SCIENCE

Euclid mission reveals “page 1” of our cosmic story | by Ethan Siegel | Starts With A Bang! | Oct, 2024

This composite map shows stars from ESA’s Gaia mission and dust from ESA’s Planck mission, together, along with the first 1% of the Euclid catalog’s data, just released, shown in yellow. A 36x zoom into the Euclid region reveals galaxy cluster Abell 3381, at lower-left. (Credit: ESA/Euclid/Euclid Consortium/NASA; ESA/Gaia/DPAC; ESA/Planck Collaboration; Processing: J.-C. Cuillandre, E. Bertin, G. Anselmi; Composition: E. Siegel)

What are dark matter and dark energy?
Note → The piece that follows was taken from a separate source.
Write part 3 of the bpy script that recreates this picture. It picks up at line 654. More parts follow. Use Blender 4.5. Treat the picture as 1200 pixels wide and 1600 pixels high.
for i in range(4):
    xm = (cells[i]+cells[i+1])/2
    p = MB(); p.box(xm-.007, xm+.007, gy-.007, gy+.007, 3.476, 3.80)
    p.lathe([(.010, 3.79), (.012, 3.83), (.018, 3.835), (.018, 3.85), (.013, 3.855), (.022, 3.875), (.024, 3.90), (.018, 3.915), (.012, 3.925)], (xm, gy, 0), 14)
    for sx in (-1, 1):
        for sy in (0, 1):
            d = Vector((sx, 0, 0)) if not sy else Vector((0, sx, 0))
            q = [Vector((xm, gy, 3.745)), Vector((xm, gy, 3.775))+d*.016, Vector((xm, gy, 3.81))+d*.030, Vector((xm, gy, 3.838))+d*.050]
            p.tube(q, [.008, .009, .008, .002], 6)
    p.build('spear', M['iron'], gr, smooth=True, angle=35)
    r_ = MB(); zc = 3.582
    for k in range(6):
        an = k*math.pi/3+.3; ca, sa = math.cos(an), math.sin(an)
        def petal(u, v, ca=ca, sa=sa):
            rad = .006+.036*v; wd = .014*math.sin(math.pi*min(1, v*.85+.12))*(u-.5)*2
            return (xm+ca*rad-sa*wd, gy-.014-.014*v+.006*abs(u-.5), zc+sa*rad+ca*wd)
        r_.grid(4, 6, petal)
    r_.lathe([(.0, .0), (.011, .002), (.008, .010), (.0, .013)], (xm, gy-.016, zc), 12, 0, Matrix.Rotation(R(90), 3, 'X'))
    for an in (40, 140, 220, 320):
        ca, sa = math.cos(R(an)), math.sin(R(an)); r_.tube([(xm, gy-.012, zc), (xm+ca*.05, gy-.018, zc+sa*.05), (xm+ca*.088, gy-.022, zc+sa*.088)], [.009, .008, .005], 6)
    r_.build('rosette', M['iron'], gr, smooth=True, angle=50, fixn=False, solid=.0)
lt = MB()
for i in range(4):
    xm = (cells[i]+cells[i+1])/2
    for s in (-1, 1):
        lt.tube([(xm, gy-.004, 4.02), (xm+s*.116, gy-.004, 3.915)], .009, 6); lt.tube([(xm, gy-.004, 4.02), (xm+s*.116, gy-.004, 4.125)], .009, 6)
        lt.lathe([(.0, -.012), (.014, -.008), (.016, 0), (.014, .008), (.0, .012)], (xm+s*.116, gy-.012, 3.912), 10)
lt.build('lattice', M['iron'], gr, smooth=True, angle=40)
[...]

The large-scale structure of the cosmos encodes them both, with ESA’s Euclid mission leading the way.

Measuring our Universe is challenging from within the Milky Way.

The European Space Agency’s space-based Gaia mission has mapped out the three-dimensional positions and locations of more than one billion stars in our Milky Way galaxy: the most of all-time. Looking toward the center of the Milky Way, Gaia reveals both light-blocking and luminous features that are scientifically and visually fascinating. (Credit: ESA/Gaia/DPAC)

Optical measurements pinpoint stars, while longer wavelengths reveal dust.

When the entire sky is viewed in a variety of wavelengths, certain sources corresponding to distant objects beyond our galaxy are revealed. This first all-sky map from Planck includes not only the cosmic microwave background, but also extragalactic contributions and the foreground contributions from matter within the Milky Way itself. All of these must be understood to tease out the appropriate temperature and polarization signals. (Credit: ESA, HFI and LFI consortia; CO map from T. Dame et al., 2001)

From space, ESA’s Euclid mission has grander aims.

Each time the Euclid telescope points at a region of sky, its VIS and NISP instruments have access to the same half-a-square-degree (0.57 square degrees) so long as Euclid remains pointed there. Once observations are complete, Euclid then “steps” to point at the next, adjacent patch of sky. By performing tens of thousands of these steps, Euclid will build up the largest high-resolution extragalactic catalog in history. (Credit: European Space Agency)

Over six years, total, it will map out huge areas of the entire sky.

By targeting the most dust-free regions of the sky, the ones least obscured by the foreground material present in the Milky Way, ESA’s Euclid mission seeks to map out an enormous portion of the sky at great depth and at very high resolutions. The science goals are to map out galaxy positions and the effects of mass throughout cosmic history, revealing new information about dark matter and dark energy. (Credit: ESA/Euclid/Euclid Consortium/NASA/Planck Collaboration/A. Mellinger)

These maps aren’t merely large-area, but also deep and high-resolution.